In a democratic society, the result is that there are, for example, always liberals and conservatives, but the mix can shift, even though there are probably irreducible minima of each type. So, in the 1960’s, the Vietnam War and the counterculture produced two groups in the Baby Boomer generation, one that embraced their inner hippie and a distrust of authority, and one that was appalled at the threats to society that they saw in the “turn on, tune in and drop out” lifestyle. The cultural battles that played out over the following decades in the political arena between these two different perceptions are clearly one reason that it is so hard to find compromise between the groups as their members try to function as adult political leaders.

This kind of historical, generational “lock-in” of political attitudes is reflected in American political scientists’ observations that there are periodic “wave” elections in the United States that break with past patterns and result in new, stable patterns of voting. Political attitudes that are crystallized in such elections tend to be quite impervious to near-term subsequent disruption. By way of example, FDR’s election in 1932 ushered in a Democratic dominance of Presidential elections that ended only in 1968.

It also seems very clear that there are important effects of group identification that influence how the ideological “genotypes” in a society react to events. David Hackett Fisher’s book Albion’s Seed traces how the various waves of emigration from culturally different parts of England still influence the culture of their descendants today, including their politics. The so-called Scots-Irish, for example, brought anti-authoritarian and military traditions with them that had been forged by generations of living in the relatively lawless border between Scotland and England and in the unstable Plantation of Ulster experiment. These traditions live on, particularly in the mountainous parts of the South, and make their descendants even now disproportionately the source of American military recruits. Likewise, there is no doubt that African-American political attitudes differ sharply from American society as a whole, attributable to the very different life in the United States that people of color, especially those descended from slave immigrants, have experienced.

So, how does change happen?
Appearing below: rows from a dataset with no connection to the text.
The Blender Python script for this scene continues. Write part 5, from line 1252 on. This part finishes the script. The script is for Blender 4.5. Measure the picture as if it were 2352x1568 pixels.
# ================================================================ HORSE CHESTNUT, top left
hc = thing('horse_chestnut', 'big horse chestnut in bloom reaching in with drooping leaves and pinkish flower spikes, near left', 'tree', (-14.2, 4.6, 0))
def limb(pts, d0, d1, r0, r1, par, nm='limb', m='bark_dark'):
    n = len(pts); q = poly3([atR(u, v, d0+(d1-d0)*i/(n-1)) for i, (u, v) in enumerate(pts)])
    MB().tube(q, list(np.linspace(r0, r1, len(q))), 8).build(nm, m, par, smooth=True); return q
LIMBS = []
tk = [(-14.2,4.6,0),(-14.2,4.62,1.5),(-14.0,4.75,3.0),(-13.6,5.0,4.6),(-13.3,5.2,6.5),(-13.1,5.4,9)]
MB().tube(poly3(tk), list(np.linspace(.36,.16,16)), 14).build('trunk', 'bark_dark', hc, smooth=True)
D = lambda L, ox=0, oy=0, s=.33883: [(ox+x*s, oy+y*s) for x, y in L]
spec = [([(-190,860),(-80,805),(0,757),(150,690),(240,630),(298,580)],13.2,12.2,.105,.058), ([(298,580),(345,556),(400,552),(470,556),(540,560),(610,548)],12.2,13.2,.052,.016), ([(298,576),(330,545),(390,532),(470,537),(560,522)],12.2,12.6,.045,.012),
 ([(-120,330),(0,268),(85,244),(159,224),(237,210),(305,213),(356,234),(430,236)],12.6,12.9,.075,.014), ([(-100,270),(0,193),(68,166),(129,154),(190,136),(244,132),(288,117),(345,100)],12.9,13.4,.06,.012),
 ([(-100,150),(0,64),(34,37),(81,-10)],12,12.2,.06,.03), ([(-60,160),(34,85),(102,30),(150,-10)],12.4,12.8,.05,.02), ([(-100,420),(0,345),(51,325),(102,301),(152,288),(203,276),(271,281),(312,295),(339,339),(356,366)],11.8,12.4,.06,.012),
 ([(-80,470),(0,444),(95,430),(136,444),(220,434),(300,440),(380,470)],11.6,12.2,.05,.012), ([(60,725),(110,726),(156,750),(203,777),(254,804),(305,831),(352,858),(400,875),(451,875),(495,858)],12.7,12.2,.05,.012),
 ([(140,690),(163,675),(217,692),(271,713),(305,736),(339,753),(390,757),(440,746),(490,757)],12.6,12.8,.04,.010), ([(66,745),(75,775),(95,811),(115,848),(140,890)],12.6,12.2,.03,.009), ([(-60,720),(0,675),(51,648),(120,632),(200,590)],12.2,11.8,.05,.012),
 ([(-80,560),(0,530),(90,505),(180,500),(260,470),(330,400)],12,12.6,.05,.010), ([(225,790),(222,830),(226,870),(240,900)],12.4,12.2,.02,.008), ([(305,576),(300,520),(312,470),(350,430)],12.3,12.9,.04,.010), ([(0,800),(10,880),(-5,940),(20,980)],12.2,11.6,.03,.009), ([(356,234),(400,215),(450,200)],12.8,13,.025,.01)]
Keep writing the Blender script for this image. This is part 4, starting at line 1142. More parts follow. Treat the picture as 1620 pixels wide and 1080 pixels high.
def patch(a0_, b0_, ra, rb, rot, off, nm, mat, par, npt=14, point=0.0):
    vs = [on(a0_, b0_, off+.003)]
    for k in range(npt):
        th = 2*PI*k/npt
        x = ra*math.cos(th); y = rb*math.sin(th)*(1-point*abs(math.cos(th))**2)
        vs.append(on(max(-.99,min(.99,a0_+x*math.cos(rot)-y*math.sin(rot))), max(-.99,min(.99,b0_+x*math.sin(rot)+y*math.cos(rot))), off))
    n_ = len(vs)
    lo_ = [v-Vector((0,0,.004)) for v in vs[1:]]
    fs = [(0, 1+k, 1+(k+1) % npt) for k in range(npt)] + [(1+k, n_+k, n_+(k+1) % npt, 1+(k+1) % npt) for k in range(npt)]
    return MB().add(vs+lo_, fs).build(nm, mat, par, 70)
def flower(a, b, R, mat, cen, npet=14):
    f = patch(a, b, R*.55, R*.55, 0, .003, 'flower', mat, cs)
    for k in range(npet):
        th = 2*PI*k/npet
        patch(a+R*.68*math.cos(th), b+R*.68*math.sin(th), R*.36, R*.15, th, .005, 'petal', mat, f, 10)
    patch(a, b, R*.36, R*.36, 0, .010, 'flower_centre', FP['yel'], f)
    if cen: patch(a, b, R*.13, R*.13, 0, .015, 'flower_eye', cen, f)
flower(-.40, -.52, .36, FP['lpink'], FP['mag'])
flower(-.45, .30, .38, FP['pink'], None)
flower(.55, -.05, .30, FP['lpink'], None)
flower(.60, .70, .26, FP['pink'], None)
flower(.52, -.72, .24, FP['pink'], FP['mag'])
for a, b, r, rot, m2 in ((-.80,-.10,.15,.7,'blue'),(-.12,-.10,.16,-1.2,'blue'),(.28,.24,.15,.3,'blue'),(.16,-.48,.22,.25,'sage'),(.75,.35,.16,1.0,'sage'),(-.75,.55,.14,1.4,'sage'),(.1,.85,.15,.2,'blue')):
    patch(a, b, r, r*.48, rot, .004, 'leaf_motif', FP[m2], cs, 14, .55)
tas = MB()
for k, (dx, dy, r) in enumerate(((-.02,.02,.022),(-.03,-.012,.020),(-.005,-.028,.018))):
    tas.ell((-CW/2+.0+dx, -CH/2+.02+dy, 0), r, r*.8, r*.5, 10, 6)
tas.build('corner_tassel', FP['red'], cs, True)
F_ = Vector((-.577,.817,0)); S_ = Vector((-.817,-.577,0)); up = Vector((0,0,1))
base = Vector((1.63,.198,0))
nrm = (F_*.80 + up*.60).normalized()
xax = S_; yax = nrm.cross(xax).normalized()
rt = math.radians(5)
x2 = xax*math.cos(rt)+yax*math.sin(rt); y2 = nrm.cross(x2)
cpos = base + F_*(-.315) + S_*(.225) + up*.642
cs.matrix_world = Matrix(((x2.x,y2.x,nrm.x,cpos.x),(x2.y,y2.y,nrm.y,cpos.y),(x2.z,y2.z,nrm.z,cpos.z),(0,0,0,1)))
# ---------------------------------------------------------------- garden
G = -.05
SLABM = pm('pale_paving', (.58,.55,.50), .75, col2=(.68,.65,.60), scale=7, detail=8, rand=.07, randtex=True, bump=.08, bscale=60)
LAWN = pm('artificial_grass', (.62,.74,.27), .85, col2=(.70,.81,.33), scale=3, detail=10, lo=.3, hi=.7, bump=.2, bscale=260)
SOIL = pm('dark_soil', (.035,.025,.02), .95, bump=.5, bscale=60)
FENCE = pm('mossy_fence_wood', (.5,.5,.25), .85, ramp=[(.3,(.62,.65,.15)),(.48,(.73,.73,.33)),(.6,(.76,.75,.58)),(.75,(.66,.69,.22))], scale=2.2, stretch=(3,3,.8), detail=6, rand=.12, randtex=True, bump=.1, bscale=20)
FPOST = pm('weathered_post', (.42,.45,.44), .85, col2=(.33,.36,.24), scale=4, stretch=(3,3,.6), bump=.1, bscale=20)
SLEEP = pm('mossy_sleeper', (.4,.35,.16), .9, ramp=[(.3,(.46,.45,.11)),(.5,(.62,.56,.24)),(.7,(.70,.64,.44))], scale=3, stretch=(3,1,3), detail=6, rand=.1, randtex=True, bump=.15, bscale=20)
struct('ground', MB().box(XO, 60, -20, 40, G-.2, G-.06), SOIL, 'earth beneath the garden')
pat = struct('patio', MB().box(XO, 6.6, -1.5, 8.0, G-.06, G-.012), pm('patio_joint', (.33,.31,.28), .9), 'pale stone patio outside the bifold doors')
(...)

It is clearly not the result of changes of heart among large numbers of adults during an election. Political arguments are poor dinner table topics because, like religion, they are more likely to trigger intense arguments rather than camaraderie if the participants are not already, as we say, “like-minded.”  Likewise, most political arguments when a society is polarized are about energizing one’s base rather than reaching out to the other side. There is a reason that people seek political conversations that reinforce their views rather than challenge them. Fox News and its liberal counterparts provide comfort and talking points to their audiences, and sometimes wholly different versions of the facts when needed to reinforce those views.

Instead, it seems clear that the political consensus of the public at any moment is a complex result of the basic predispositions of its citizens, mediated by experiences, with the cumulative effects of the specific experiences of its cohesive groups driving the mix. In this regard, it is a very typical evolutionary outcome, where a population can be quite adaptive even though individuals are not. It is reassuring that American political institutions seem to be well enough designed to have accommodated profound changes in the underlying society while providing continuity. The timetable can be long, but change does happen, in a pattern that looks suggestively like other forms of cultural evolution, continuously but sometimes faster and sometimes slower.